I benefici reciproci ci sono, ma non sono ripartiti così equamente come Pechino vorrebbe. Paesi a corto di capitali riescono grazie ai prestiti cinesi a costruire infrastrutture che altrimenti non potrebbero finanziare. La Via della Seta però è prima di tutto un progetto con cui la Cina cerca di dare sfogo alla sua sovraccapacità produttiva interna. Vari studi hanno mostrato che oltre il 90% dei lavori viene affidato ad aziende cinesi, per lo più colossi di Stato. Non solo: i prestiti cinesi si devono ripagare con gli interessi. 
 
Che cosa è la “trappola del debito”?
Vari Paesi coinvolti nella Via della seta hanno contratto livelli di debito insostenibili, finendo per doverle concedere alla Cina lo sfruttamento delle proprie infrastrutture e di parti del proprio territorio. E’ il caso per esempio dello Sri Lanka con il suo principale porto. Di recente i governi di Maldive, Pakistan e Malesia hanno chiesto a Pechino di rinegoziare gli accordi, in modo che siano meno gravosi, più trasparenti e più legati alle effettive esigenze delle loro economie.
 
L’Italia rischia di finire in questa trappola?
No. Le finanze pubbliche italiane, nonostante il livello del nostro debito, hanno ben altra solidità. Non sono certo un paio di cantieri che possono spostare gli equilibri dei nostri conti pubblici.
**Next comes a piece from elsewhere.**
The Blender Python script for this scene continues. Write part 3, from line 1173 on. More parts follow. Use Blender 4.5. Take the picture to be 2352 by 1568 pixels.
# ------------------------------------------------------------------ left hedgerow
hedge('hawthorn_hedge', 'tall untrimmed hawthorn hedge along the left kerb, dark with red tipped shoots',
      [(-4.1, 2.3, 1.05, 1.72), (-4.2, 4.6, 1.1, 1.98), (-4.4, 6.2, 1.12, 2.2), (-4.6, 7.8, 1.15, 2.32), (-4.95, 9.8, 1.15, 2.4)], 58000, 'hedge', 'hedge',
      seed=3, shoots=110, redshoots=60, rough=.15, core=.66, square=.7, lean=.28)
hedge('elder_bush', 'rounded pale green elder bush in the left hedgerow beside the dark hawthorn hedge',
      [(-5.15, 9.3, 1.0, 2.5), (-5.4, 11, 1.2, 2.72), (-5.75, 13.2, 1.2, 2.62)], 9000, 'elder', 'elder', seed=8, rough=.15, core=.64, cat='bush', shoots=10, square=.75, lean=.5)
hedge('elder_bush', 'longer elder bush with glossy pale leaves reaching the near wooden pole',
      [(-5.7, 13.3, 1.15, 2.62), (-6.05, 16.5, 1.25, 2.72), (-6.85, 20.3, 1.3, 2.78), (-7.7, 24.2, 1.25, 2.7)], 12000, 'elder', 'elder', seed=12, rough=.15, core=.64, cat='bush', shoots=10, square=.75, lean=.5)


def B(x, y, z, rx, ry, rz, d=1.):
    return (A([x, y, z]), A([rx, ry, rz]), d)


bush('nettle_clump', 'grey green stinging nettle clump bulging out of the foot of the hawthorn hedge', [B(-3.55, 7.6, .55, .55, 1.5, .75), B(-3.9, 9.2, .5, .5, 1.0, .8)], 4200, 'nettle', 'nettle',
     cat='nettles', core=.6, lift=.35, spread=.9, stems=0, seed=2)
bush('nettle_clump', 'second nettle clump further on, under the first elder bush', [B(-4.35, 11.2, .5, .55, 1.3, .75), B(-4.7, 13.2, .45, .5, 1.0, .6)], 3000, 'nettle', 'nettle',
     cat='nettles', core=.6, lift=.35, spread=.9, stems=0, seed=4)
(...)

Il Memorandum di intesa inoltre non è un contratto vincolante, ma solo una piattaforma di cooperazione, che andrebbe poi “sostanziata” con degli effettivi progetti congiunti firmati tra le aziende dei due Paesi.
 
Da quando Roma pensa alla Via della seta?
È stato il precedente governo ad avviare la trattativa: nel maggio 2017 Paolo Gentiloni ha partecipato al primo Belt & Road Forum, unico capo di governo del G7. Con l’esecutivo gialloverde però il negoziato ha improvvisamente accelerato.
 
Che cosa guadagna l’Italia se firma?
Secondo il governo l’adesione alla Via della seta sarebbe una specie di scorciatoia per intensificare i rapporti con la Cina, attrarre maggiori investimenti e intensificare l’export, oggi in grave ritardo rispetto a Francia o Germania. Il risultato però è dubbio: se è vero che la Cina ha un occhio di riguardo per chi firma il Memorandum, non è detto che merci o progetti di un partner abbiano un vantaggio sostanziale rispetto a quelli di chi non aderisce. La Germania fa eccellenti affari in Cina senza aver firmato nulla.
 
Che cosa rischia l’Italia?
Secondo il governo nulla, visto che il Memorandum non è un documento tecnico e non vincolante. Politicamente però ha un enorme valore, visto che un Paese fondatore dell’Europa, la sua terza economia, aderirebbe a un progetto infrastrutturale concepito, scritto e diretto da Pechino. Questo proprio mentre l’Europa sta cercando di contrastare la penetrazione cinese nel Continente e gli Stati Uniti di “contenere” l’ascesa dell’avversario globale.
 
Il Memorandum si può negoziare?
Il governo italiano sostiene di sì, che all’interno possono essere inserite delle clausole di reciprocità e trasparenza. Altri dicono invece che la Cina invia un Pdf non modificabile, prendere o lasciare. Inoltre, se Pechino modificasse le condizioni per l’Italia, chi ha già firmato pretenderebbe parità di trattamento. Non è detto neppure che il testo sia pubblico.
 
Il governo dice che altri Paesi europei hanno già firmato, è vero?
Vero, sono Ungheria (nel 2015), Grecia e Portogallo (entrambi nel 2018). Si tratta però di Paesi che appartengono alla cosiddetta “periferia” dell’Unione, guidati da governi autoritari e antieuropeisti, come Budapest, oppure in gravi difficoltà economiche come Atene, che ha ceduto ai cinesi il controllo del Pireo. L’Italia, almeno sulla carta, ha un peso diverso nell’Unione.
 
Cosa chiede la Cina ai suoi alleati?
Pechino sostiene di non immischiarsi negli affari interni dei Paesi partner, in realtà sa sfruttare molto bene la propria influenza. Nel 2017 per esempio la Grecia ha bloccato una risoluzione europea alle Nazioni Unite critica nei confronti dei diritti umani in Cina. Due giorni fa l’Italia si è astenuta, unica insieme al Regno Unito, dal voto finale sul nuovo meccanismo europeo per il monitoraggio degli investimenti esteri. Con il precedente governo eravamo stai tra i promotori dell’iniziativa.